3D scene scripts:
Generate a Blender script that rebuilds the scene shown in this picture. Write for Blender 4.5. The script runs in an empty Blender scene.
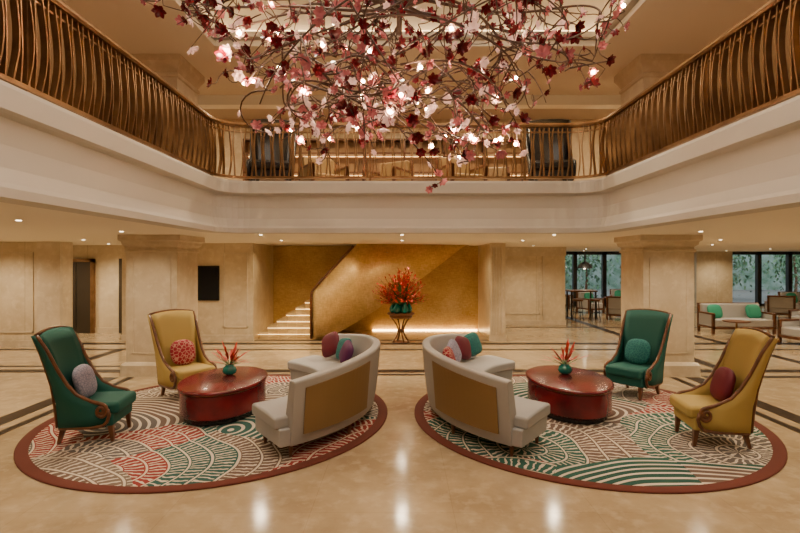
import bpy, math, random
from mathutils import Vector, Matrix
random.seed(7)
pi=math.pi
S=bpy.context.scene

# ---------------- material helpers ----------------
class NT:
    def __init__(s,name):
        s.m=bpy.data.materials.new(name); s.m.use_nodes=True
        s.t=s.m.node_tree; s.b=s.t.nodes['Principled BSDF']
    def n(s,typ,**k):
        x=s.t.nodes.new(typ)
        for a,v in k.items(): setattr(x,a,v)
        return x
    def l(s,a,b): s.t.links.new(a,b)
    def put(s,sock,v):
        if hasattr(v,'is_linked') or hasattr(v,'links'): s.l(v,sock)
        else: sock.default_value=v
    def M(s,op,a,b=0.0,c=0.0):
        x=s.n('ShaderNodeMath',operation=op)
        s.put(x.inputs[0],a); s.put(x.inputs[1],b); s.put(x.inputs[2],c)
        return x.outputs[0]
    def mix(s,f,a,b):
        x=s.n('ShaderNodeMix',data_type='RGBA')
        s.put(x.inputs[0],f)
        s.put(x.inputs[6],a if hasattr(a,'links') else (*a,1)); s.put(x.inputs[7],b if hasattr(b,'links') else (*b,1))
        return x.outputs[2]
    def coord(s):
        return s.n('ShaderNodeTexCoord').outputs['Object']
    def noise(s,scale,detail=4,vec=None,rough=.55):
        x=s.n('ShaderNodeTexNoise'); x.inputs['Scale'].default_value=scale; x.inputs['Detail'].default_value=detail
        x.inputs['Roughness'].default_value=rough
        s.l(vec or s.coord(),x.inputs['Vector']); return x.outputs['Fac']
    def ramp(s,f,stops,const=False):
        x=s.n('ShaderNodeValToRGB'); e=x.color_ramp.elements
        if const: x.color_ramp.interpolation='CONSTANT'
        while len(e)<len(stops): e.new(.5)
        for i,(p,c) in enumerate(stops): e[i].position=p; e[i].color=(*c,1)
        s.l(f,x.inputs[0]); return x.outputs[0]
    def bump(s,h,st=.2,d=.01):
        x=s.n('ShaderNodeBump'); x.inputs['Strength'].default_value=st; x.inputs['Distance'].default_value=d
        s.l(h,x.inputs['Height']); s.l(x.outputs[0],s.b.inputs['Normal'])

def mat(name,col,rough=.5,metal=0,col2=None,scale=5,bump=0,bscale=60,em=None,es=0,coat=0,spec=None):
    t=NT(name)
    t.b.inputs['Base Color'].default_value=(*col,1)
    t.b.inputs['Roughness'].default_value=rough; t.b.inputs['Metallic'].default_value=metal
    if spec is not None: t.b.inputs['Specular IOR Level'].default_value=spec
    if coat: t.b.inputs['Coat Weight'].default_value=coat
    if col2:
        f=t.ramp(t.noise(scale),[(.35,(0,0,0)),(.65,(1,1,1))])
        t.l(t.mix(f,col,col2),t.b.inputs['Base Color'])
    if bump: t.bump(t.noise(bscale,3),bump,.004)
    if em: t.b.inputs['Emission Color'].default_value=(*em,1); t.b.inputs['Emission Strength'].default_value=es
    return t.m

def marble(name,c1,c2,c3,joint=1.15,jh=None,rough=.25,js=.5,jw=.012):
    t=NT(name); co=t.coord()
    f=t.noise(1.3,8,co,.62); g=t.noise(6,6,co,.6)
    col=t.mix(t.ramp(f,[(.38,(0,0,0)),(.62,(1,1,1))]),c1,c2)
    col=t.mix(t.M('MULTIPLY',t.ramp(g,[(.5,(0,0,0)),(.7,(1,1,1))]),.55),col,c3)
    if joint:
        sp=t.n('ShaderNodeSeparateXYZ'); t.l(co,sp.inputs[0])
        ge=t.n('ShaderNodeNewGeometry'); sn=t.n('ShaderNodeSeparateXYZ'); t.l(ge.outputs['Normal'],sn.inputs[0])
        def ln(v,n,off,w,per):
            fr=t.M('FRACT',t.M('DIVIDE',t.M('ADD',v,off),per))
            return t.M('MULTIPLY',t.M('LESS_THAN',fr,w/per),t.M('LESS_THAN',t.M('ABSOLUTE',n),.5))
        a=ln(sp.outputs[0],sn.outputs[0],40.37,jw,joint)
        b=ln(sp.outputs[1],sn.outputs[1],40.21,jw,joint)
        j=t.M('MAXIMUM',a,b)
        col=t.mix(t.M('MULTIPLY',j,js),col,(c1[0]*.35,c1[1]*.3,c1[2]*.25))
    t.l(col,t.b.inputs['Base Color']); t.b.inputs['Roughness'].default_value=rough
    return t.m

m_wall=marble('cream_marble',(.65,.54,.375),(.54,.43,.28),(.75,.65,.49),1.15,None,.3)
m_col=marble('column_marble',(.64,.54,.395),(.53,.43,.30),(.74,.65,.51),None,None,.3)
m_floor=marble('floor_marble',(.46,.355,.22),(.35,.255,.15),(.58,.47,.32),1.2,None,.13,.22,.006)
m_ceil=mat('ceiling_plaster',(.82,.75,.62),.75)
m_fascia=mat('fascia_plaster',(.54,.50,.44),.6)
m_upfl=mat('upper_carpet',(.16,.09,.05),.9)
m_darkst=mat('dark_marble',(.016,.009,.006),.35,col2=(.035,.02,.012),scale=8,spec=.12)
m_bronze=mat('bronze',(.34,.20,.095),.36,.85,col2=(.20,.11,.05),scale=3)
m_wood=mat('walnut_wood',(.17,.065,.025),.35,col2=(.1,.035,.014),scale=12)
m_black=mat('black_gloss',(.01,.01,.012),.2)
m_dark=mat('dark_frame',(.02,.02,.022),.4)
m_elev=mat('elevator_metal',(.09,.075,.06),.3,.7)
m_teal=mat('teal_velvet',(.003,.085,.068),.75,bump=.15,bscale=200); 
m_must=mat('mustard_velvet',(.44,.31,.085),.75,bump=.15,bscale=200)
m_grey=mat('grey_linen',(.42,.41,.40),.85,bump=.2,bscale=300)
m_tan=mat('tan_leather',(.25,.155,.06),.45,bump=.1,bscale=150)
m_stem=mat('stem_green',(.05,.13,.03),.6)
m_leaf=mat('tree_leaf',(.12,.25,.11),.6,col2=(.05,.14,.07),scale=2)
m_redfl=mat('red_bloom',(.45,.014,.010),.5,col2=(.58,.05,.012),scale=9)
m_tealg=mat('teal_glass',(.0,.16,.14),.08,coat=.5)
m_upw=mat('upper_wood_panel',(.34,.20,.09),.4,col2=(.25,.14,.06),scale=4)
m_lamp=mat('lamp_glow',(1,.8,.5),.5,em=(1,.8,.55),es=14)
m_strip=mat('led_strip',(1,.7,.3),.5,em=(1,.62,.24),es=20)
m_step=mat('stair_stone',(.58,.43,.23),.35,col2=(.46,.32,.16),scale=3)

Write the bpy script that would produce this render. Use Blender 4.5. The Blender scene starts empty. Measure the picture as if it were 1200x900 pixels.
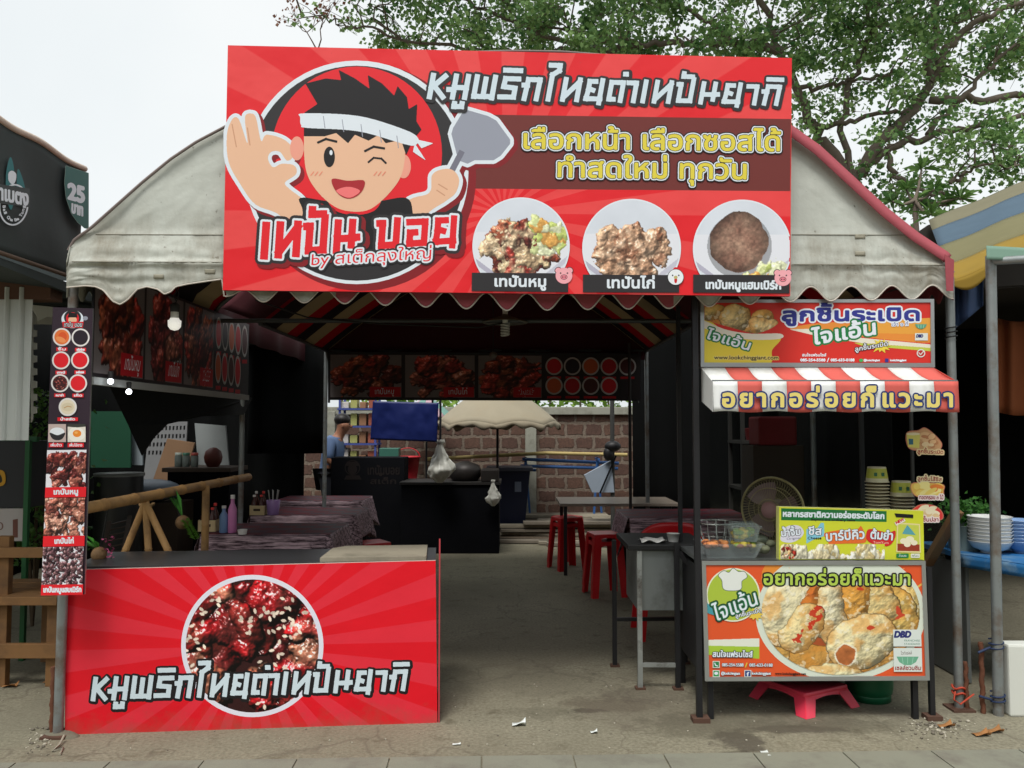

## Directions for this task
Reproduce the material in full, word for word, and omit the pictures.

## Result of the exercise
Generate a Blender script that rebuilds the scene shown in this picture. Write for Blender 4.5. The script runs in an empty Blender scene.
import bpy, math, random
from mathutils import Vector, Matrix
random.seed(7)
pi=math.pi
S=bpy.context.scene

# ---------------- material helpers ----------------
class NT:
    def __init__(s,name):
        s.m=bpy.data.materials.new(name); s.m.use_nodes=True
        s.t=s.m.node_tree; s.b=s.t.nodes['Principled BSDF']
    def n(s,typ,**k):
        x=s.t.nodes.new(typ)
        for a,v in k.items(): setattr(x,a,v)
        return x
    def l(s,a,b): s.t.links.new(a,b)
    def put(s,sock,v):
        if hasattr(v,'is_linked') or hasattr(v,'links'): s.l(v,sock)
        else: sock.default_value=v
    def M(s,op,a,b=0.0,c=0.0):
        x=s.n('ShaderNodeMath',operation=op)
        s.put(x.inputs[0],a); s.put(x.inputs[1],b); s.put(x.inputs[2],c)
        return x.outputs[0]
    def mix(s,f,a,b):
        x=s.n('ShaderNodeMix',data_type='RGBA')
        s.put(x.inputs[0],f)
        s.put(x.inputs[6],a if hasattr(a,'links') else (*a,1)); s.put(x.inputs[7],b if hasattr(b,'links') else (*b,1))
        return x.outputs[2]
    def coord(s):
        return s.n('ShaderNodeTexCoord').outputs['Object']
    def noise(s,scale,detail=4,vec=None,rough=.55):
        x=s.n('ShaderNodeTexNoise'); x.inputs['Scale'].default_value=scale; x.inputs['Detail'].default_value=detail
        x.inputs['Roughness'].default_value=rough
        s.l(vec or s.coord(),x.inputs['Vector']); return x.outputs['Fac']
    def ramp(s,f,stops,const=False):
        x=s.n('ShaderNodeValToRGB'); e=x.color_ramp.elements
        if const: x.color_ramp.interpolation='CONSTANT'
        while len(e)<len(stops): e.new(.5)
        for i,(p,c) in enumerate(stops): e[i].position=p; e[i].color=(*c,1)
        s.l(f,x.inputs[0]); return x.outputs[0]
    def bump(s,h,st=.2,d=.01):
        x=s.n('ShaderNodeBump'); x.inputs['Strength'].default_value=st; x.inputs['Distance'].default_value=d
        s.l(h,x.inputs['Height']); s.l(x.outputs[0],s.b.inputs['Normal'])

def mat(name,col,rough=.5,metal=0,col2=None,scale=5,bump=0,bscale=60,em=None,es=0,coat=0,spec=None):
    t=NT(name)
    t.b.inputs['Base Color'].default_value=(*col,1)
    t.b.inputs['Roughness'].default_value=rough; t.b.inputs['Metallic'].default_value=metal
    if spec is not None: t.b.inputs['Specular IOR Level'].default_value=spec
    if coat: t.b.inputs['Coat Weight'].default_value=coat
    if col2:
        f=t.ramp(t.noise(scale),[(.35,(0,0,0)),(.65,(1,1,1))])
        t.l(t.mix(f,col,col2),t.b.inputs['Base Color'])
    if bump: t.bump(t.noise(bscale,3),bump,.004)
    if em: t.b.inputs['Emission Color'].default_value=(*em,1); t.b.inputs['Emission Strength'].default_value=es
    return t.m

def marble(name,c1,c2,c3,joint=1.15,jh=None,rough=.25,js=.5,jw=.012):
    t=NT(name); co=t.coord()
    f=t.noise(1.3,8,co,.62); g=t.noise(6,6,co,.6)
    col=t.mix(t.ramp(f,[(.38,(0,0,0)),(.62,(1,1,1))]),c1,c2)
    col=t.mix(t.M('MULTIPLY',t.ramp(g,[(.5,(0,0,0)),(.7,(1,1,1))]),.55),col,c3)
    if joint:
        sp=t.n('ShaderNodeSeparateXYZ'); t.l(co,sp.inputs[0])
        ge=t.n('ShaderNodeNewGeometry'); sn=t.n('ShaderNodeSeparateXYZ'); t.l(ge.outputs['Normal'],sn.inputs[0])
        def ln(v,n,off,w,per):
            fr=t.M('FRACT',t.M('DIVIDE',t.M('ADD',v,off),per))
            return t.M('MULTIPLY',t.M('LESS_THAN',fr,w/per),t.M('LESS_THAN',t.M('ABSOLUTE',n),.5))
        a=ln(sp.outputs[0],sn.outputs[0],40.37,jw,joint)
        b=ln(sp.outputs[1],sn.outputs[1],40.21,jw,joint)
        j=t.M('MAXIMUM',a,b)
        col=t.mix(t.M('MULTIPLY',j,js),col,(c1[0]*.35,c1[1]*.3,c1[2]*.25))
    t.l(col,t.b.inputs['Base Color']); t.b.inputs['Roughness'].default_value=rough
    return t.m

m_wall=marble('cream_marble',(.65,.54,.375),(.54,.43,.28),(.75,.65,.49),1.15,None,.3)
m_col=marble('column_marble',(.64,.54,.395),(.53,.43,.30),(.74,.65,.51),None,None,.3)
m_floor=marble('floor_marble',(.46,.355,.22),(.35,.255,.15),(.58,.47,.32),1.2,None,.13,.22,.006)
m_ceil=mat('ceiling_plaster',(.82,.75,.62),.75)
m_fascia=mat('fascia_plaster',(.54,.50,.44),.6)
m_upfl=mat('upper_carpet',(.16,.09,.05),.9)
m_darkst=mat('dark_marble',(.016,.009,.006),.35,col2=(.035,.02,.012),scale=8,spec=.12)
m_bronze=mat('bronze',(.34,.20,.095),.36,.85,col2=(.20,.11,.05),scale=3)
m_wood=mat('walnut_wood',(.17,.065,.025),.35,col2=(.1,.035,.014),scale=12)
m_black=mat('black_gloss',(.01,.01,.012),.2)
m_dark=mat('dark_frame',(.02,.02,.022),.4)
m_elev=mat('elevator_metal',(.09,.075,.06),.3,.7)
m_teal=mat('teal_velvet',(.003,.085,.068),.75,bump=.15,bscale=200); 
m_must=mat('mustard_velvet',(.44,.31,.085),.75,bump=.15,bscale=200)
m_grey=mat('grey_linen',(.42,.41,.40),.85,bump=.2,bscale=300)
m_tan=mat('tan_leather',(.25,.155,.06),.45,bump=.1,bscale=150)
m_stem=mat('stem_green',(.05,.13,.03),.6)
m_leaf=mat('tree_leaf',(.12,.25,.11),.6,col2=(.05,.14,.07),scale=2)
m_redfl=mat('red_bloom',(.45,.014,.010),.5,col2=(.58,.05,.012),scale=9)
m_tealg=mat('teal_glass',(.0,.16,.14),.08,coat=.5)
m_upw=mat('upper_wood_panel',(.34,.20,.09),.4,col2=(.25,.14,.06),scale=4)
m_lamp=mat('lamp_glow',(1,.8,.5),.5,em=(1,.8,.55),es=14)
m_strip=mat('led_strip',(1,.7,.3),.5,em=(1,.62,.24),es=20)
m_step=mat('stair_stone',(.58,.43,.23),.35,col2=(.46,.32,.16),scale=3)

Write the bpy script that would produce this render. Use Blender 4.5. The Blender scene starts empty. Measure the picture as if it were 1200x900 pixels.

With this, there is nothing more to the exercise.